> [DATASET CONTENT]

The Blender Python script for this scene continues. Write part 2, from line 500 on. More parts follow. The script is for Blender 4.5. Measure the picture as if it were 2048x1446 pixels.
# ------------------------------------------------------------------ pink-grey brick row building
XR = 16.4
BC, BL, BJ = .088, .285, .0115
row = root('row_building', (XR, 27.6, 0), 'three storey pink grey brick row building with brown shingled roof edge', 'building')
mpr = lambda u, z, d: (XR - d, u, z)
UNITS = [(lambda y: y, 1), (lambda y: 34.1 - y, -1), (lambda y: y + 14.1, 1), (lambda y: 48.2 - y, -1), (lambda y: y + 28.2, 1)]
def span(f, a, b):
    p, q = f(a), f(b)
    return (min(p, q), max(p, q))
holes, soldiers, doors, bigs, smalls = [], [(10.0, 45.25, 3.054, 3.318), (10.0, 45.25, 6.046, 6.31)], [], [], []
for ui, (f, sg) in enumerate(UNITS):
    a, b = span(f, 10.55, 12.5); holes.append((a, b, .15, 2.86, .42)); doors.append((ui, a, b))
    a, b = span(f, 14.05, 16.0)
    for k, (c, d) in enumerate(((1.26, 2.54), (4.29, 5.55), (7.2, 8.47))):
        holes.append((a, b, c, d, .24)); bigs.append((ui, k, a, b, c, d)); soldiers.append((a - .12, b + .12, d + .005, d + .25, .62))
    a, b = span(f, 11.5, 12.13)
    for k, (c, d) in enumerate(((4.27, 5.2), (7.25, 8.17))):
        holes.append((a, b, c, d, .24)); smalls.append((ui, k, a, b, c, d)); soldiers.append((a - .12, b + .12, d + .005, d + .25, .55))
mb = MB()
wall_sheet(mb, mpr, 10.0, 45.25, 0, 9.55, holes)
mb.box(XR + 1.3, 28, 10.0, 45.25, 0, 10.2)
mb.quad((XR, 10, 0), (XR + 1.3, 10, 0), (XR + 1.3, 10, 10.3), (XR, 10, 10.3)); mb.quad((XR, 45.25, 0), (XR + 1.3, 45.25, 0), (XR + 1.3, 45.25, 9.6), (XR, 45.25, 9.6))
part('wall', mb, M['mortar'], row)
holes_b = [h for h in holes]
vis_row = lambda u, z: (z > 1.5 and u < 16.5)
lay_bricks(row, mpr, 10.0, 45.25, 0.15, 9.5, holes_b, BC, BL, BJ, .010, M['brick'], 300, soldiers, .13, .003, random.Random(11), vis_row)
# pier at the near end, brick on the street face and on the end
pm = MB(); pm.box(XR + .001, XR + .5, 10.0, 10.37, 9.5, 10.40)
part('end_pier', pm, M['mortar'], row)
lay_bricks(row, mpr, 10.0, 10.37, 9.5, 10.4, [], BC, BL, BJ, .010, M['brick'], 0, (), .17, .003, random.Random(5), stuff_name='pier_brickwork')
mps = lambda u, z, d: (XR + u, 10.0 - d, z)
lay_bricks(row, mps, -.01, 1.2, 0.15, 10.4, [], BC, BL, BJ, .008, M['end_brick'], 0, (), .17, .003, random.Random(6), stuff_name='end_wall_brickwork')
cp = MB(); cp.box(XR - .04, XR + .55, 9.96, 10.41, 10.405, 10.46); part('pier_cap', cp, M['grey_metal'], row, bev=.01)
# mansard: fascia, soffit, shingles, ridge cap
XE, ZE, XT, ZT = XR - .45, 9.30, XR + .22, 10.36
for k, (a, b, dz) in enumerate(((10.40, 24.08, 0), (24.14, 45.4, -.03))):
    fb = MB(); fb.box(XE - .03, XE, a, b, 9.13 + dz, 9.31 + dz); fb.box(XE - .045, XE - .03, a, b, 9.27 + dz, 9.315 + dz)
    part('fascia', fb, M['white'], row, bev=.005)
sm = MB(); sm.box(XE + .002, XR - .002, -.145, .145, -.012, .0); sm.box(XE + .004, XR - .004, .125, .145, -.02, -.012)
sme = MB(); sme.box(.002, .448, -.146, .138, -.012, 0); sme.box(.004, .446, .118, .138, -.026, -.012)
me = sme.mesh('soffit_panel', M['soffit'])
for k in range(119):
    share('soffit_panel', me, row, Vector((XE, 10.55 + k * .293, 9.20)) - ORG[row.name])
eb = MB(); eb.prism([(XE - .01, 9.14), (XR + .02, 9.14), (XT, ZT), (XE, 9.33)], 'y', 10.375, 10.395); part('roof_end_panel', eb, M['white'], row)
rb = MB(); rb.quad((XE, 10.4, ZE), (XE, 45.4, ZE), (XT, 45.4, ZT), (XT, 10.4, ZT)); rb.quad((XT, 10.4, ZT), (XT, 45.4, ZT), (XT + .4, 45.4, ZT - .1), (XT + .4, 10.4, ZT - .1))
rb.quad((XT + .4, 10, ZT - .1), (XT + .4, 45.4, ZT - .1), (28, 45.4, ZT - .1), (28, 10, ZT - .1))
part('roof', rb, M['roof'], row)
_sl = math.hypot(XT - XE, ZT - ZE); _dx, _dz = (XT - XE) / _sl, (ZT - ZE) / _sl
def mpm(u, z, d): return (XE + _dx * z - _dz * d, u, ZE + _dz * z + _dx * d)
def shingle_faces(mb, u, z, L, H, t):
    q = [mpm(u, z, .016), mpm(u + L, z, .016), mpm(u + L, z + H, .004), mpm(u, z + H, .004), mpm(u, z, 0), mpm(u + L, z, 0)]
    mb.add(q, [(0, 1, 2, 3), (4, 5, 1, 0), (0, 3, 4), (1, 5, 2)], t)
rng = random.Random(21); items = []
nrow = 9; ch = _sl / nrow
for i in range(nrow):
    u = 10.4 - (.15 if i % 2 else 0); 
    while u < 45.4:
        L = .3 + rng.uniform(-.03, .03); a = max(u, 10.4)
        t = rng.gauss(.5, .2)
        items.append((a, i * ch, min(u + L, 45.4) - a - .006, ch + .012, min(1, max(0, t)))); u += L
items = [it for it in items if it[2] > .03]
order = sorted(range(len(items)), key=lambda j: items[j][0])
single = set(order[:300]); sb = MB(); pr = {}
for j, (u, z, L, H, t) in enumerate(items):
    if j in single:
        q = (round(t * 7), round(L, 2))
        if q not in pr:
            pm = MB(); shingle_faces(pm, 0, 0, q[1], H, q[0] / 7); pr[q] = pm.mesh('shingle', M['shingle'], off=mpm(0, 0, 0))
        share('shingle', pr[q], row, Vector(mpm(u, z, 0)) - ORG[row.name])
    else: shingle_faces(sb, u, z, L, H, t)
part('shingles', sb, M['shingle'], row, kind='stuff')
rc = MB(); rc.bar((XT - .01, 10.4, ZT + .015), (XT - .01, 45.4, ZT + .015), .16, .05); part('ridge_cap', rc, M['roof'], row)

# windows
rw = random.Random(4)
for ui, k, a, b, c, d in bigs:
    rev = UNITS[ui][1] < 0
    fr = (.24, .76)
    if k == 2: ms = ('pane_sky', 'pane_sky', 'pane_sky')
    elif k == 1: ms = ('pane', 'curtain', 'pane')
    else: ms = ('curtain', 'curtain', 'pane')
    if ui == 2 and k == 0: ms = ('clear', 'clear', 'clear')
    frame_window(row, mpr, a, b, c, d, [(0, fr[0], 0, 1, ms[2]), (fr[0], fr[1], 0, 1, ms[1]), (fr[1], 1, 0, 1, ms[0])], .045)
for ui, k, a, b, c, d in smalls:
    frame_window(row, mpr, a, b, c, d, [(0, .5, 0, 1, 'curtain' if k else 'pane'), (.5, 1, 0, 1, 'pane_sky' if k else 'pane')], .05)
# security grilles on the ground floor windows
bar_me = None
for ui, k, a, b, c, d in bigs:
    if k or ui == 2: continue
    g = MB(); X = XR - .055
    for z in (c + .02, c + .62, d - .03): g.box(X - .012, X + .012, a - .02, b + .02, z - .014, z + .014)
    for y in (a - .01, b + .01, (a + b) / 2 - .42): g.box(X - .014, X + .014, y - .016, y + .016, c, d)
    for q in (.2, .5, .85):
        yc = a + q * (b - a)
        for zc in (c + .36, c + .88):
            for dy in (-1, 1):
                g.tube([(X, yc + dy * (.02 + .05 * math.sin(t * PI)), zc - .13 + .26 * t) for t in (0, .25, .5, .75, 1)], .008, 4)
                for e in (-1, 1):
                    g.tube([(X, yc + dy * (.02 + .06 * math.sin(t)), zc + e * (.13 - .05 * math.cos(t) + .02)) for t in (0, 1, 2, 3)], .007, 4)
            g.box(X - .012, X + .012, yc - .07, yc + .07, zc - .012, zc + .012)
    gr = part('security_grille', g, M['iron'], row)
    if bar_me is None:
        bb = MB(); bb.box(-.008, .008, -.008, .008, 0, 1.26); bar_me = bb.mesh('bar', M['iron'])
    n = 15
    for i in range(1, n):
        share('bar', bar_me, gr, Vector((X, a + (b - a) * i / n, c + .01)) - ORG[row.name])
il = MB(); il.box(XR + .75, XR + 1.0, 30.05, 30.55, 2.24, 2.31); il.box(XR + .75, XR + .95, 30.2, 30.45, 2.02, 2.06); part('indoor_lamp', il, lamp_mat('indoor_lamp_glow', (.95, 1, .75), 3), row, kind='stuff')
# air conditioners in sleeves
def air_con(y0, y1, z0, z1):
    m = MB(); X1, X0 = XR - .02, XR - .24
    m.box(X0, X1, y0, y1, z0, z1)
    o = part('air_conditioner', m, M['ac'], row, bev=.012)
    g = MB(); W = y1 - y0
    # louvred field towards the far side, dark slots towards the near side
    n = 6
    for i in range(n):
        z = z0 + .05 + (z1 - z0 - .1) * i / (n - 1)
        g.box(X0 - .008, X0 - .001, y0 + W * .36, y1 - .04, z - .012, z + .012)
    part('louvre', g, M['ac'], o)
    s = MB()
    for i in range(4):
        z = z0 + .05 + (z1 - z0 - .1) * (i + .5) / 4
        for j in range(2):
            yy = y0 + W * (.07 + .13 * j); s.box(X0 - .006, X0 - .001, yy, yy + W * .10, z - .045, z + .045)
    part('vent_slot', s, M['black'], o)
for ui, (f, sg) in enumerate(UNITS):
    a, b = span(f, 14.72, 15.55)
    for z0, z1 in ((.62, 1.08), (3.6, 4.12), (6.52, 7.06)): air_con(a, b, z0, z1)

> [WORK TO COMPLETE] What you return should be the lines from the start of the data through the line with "mps = lambda u, z, d: (XR + u, 10.0 - d, z)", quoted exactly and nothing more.

> [ANSWER TO THE TASK]
The Blender Python script for this scene continues. Write part 2, from line 500 on. More parts follow. The script is for Blender 4.5. Measure the picture as if it were 2048x1446 pixels.
# ------------------------------------------------------------------ pink-grey brick row building
XR = 16.4
BC, BL, BJ = .088, .285, .0115
row = root('row_building', (XR, 27.6, 0), 'three storey pink grey brick row building with brown shingled roof edge', 'building')
mpr = lambda u, z, d: (XR - d, u, z)
UNITS = [(lambda y: y, 1), (lambda y: 34.1 - y, -1), (lambda y: y + 14.1, 1), (lambda y: 48.2 - y, -1), (lambda y: y + 28.2, 1)]
def span(f, a, b):
    p, q = f(a), f(b)
    return (min(p, q), max(p, q))
holes, soldiers, doors, bigs, smalls = [], [(10.0, 45.25, 3.054, 3.318), (10.0, 45.25, 6.046, 6.31)], [], [], []
for ui, (f, sg) in enumerate(UNITS):
    a, b = span(f, 10.55, 12.5); holes.append((a, b, .15, 2.86, .42)); doors.append((ui, a, b))
    a, b = span(f, 14.05, 16.0)
    for k, (c, d) in enumerate(((1.26, 2.54), (4.29, 5.55), (7.2, 8.47))):
        holes.append((a, b, c, d, .24)); bigs.append((ui, k, a, b, c, d)); soldiers.append((a - .12, b + .12, d + .005, d + .25, .62))
    a, b = span(f, 11.5, 12.13)
    for k, (c, d) in enumerate(((4.27, 5.2), (7.25, 8.17))):
        holes.append((a, b, c, d, .24)); smalls.append((ui, k, a, b, c, d)); soldiers.append((a - .12, b + .12, d + .005, d + .25, .55))
mb = MB()
wall_sheet(mb, mpr, 10.0, 45.25, 0, 9.55, holes)
mb.box(XR + 1.3, 28, 10.0, 45.25, 0, 10.2)
mb.quad((XR, 10, 0), (XR + 1.3, 10, 0), (XR + 1.3, 10, 10.3), (XR, 10, 10.3)); mb.quad((XR, 45.25, 0), (XR + 1.3, 45.25, 0), (XR + 1.3, 45.25, 9.6), (XR, 45.25, 9.6))
part('wall', mb, M['mortar'], row)
holes_b = [h for h in holes]
vis_row = lambda u, z: (z > 1.5 and u < 16.5)
lay_bricks(row, mpr, 10.0, 45.25, 0.15, 9.5, holes_b, BC, BL, BJ, .010, M['brick'], 300, soldiers, .13, .003, random.Random(11), vis_row)
# pier at the near end, brick on the street face and on the end
pm = MB(); pm.box(XR + .001, XR + .5, 10.0, 10.37, 9.5, 10.40)
part('end_pier', pm, M['mortar'], row)
lay_bricks(row, mpr, 10.0, 10.37, 9.5, 10.4, [], BC, BL, BJ, .010, M['brick'], 0, (), .17, .003, random.Random(5), stuff_name='pier_brickwork')
mps = lambda u, z, d: (XR + u, 10.0 - d, z)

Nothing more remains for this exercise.